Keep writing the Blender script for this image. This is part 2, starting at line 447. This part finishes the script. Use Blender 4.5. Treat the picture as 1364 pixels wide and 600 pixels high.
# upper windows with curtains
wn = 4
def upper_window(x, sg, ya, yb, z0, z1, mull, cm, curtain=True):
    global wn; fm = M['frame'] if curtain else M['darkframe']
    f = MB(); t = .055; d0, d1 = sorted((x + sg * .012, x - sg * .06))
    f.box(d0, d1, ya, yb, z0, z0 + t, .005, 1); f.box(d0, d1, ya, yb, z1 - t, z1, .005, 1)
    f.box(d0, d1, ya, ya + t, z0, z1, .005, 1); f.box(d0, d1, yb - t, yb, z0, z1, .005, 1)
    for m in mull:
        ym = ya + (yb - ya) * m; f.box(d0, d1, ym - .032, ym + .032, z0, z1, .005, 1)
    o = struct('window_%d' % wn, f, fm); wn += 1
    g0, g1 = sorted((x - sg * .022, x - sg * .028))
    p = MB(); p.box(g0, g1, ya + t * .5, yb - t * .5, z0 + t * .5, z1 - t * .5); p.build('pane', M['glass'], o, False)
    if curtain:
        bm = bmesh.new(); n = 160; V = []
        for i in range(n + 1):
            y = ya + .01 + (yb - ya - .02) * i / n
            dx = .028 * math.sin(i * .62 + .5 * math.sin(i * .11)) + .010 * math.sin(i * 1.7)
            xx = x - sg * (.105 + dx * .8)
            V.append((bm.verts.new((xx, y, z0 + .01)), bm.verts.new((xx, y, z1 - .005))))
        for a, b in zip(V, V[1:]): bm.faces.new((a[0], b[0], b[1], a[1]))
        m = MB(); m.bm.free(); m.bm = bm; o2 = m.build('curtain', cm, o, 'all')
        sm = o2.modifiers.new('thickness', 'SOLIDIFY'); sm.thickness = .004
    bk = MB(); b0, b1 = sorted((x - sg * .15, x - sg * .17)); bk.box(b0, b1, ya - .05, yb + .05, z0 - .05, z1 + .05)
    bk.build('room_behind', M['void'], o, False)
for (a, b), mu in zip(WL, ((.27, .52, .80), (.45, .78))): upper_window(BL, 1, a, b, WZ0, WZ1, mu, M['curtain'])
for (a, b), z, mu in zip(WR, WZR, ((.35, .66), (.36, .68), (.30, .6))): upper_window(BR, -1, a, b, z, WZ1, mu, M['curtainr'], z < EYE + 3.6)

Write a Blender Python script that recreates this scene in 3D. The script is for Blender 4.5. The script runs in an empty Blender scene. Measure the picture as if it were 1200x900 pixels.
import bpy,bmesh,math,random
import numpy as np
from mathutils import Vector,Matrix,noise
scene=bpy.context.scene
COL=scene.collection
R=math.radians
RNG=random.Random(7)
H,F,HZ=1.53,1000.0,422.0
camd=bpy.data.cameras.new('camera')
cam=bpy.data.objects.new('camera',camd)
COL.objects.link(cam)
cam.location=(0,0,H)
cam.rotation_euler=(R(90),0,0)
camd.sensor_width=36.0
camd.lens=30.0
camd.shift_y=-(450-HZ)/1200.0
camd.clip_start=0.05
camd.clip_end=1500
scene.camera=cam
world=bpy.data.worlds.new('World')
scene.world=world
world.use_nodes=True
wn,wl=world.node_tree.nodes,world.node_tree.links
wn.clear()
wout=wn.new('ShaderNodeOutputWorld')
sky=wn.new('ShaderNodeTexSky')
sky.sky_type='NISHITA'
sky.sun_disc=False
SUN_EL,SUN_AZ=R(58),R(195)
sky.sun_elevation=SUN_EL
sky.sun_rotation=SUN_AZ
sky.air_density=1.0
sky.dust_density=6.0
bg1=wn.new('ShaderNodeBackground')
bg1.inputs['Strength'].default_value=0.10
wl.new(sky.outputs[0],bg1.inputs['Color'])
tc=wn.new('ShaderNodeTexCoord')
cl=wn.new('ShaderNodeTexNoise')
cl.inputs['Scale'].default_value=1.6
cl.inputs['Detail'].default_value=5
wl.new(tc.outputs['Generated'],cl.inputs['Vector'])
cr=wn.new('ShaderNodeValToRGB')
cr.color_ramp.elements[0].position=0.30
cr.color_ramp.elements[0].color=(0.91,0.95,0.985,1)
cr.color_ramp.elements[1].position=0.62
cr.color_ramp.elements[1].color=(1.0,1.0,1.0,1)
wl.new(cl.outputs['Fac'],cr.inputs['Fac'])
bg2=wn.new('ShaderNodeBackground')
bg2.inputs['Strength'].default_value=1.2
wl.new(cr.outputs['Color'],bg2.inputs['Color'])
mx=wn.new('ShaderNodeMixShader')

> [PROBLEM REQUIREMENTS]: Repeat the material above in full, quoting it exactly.

> [OUTPUT FOR THIS EXERCISE]:
Keep writing the Blender script for this image. This is part 2, starting at line 447. This part finishes the script. Use Blender 4.5. Treat the picture as 1364 pixels wide and 600 pixels high.
# upper windows with curtains
wn = 4
def upper_window(x, sg, ya, yb, z0, z1, mull, cm, curtain=True):
    global wn; fm = M['frame'] if curtain else M['darkframe']
    f = MB(); t = .055; d0, d1 = sorted((x + sg * .012, x - sg * .06))
    f.box(d0, d1, ya, yb, z0, z0 + t, .005, 1); f.box(d0, d1, ya, yb, z1 - t, z1, .005, 1)
    f.box(d0, d1, ya, ya + t, z0, z1, .005, 1); f.box(d0, d1, yb - t, yb, z0, z1, .005, 1)
    for m in mull:
        ym = ya + (yb - ya) * m; f.box(d0, d1, ym - .032, ym + .032, z0, z1, .005, 1)
    o = struct('window_%d' % wn, f, fm); wn += 1
    g0, g1 = sorted((x - sg * .022, x - sg * .028))
    p = MB(); p.box(g0, g1, ya + t * .5, yb - t * .5, z0 + t * .5, z1 - t * .5); p.build('pane', M['glass'], o, False)
    if curtain:
        bm = bmesh.new(); n = 160; V = []
        for i in range(n + 1):
            y = ya + .01 + (yb - ya - .02) * i / n
            dx = .028 * math.sin(i * .62 + .5 * math.sin(i * .11)) + .010 * math.sin(i * 1.7)
            xx = x - sg * (.105 + dx * .8)
            V.append((bm.verts.new((xx, y, z0 + .01)), bm.verts.new((xx, y, z1 - .005))))
        for a, b in zip(V, V[1:]): bm.faces.new((a[0], b[0], b[1], a[1]))
        m = MB(); m.bm.free(); m.bm = bm; o2 = m.build('curtain', cm, o, 'all')
        sm = o2.modifiers.new('thickness', 'SOLIDIFY'); sm.thickness = .004
    bk = MB(); b0, b1 = sorted((x - sg * .15, x - sg * .17)); bk.box(b0, b1, ya - .05, yb + .05, z0 - .05, z1 + .05)
    bk.build('room_behind', M['void'], o, False)
for (a, b), mu in zip(WL, ((.27, .52, .80), (.45, .78))): upper_window(BL, 1, a, b, WZ0, WZ1, mu, M['curtain'])
for (a, b), z, mu in zip(WR, WZR, ((.35, .66), (.36, .68), (.30, .6))): upper_window(BR, -1, a, b, z, WZ1, mu, M['curtainr'], z < EYE + 3.6)

Write a Blender Python script that recreates this scene in 3D. The script is for Blender 4.5. The script runs in an empty Blender scene. Measure the picture as if it were 1200x900 pixels.
import bpy,bmesh,math,random
import numpy as np
from mathutils import Vector,Matrix,noise
scene=bpy.context.scene
COL=scene.collection
R=math.radians
RNG=random.Random(7)
H,F,HZ=1.53,1000.0,422.0
camd=bpy.data.cameras.new('camera')
cam=bpy.data.objects.new('camera',camd)
COL.objects.link(cam)
cam.location=(0,0,H)
cam.rotation_euler=(R(90),0,0)
camd.sensor_width=36.0
camd.lens=30.0
camd.shift_y=-(450-HZ)/1200.0
camd.clip_start=0.05
camd.clip_end=1500
scene.camera=cam
world=bpy.data.worlds.new('World')
scene.world=world
world.use_nodes=True
wn,wl=world.node_tree.nodes,world.node_tree.links
wn.clear()
wout=wn.new('ShaderNodeOutputWorld')
sky=wn.new('ShaderNodeTexSky')
sky.sky_type='NISHITA'
sky.sun_disc=False
SUN_EL,SUN_AZ=R(58),R(195)
sky.sun_elevation=SUN_EL
sky.sun_rotation=SUN_AZ
sky.air_density=1.0
sky.dust_density=6.0
bg1=wn.new('ShaderNodeBackground')
bg1.inputs['Strength'].default_value=0.10
wl.new(sky.outputs[0],bg1.inputs['Color'])
tc=wn.new('ShaderNodeTexCoord')
cl=wn.new('ShaderNodeTexNoise')
cl.inputs['Scale'].default_value=1.6
cl.inputs['Detail'].default_value=5
wl.new(tc.outputs['Generated'],cl.inputs['Vector'])
cr=wn.new('ShaderNodeValToRGB')
cr.color_ramp.elements[0].position=0.30
cr.color_ramp.elements[0].color=(0.91,0.95,0.985,1)
cr.color_ramp.elements[1].position=0.62
cr.color_ramp.elements[1].color=(1.0,1.0,1.0,1)
wl.new(cl.outputs['Fac'],cr.inputs['Fac'])
bg2=wn.new('ShaderNodeBackground')
bg2.inputs['Strength'].default_value=1.2
wl.new(cr.outputs['Color'],bg2.inputs['Color'])
mx=wn.new('ShaderNodeMixShader')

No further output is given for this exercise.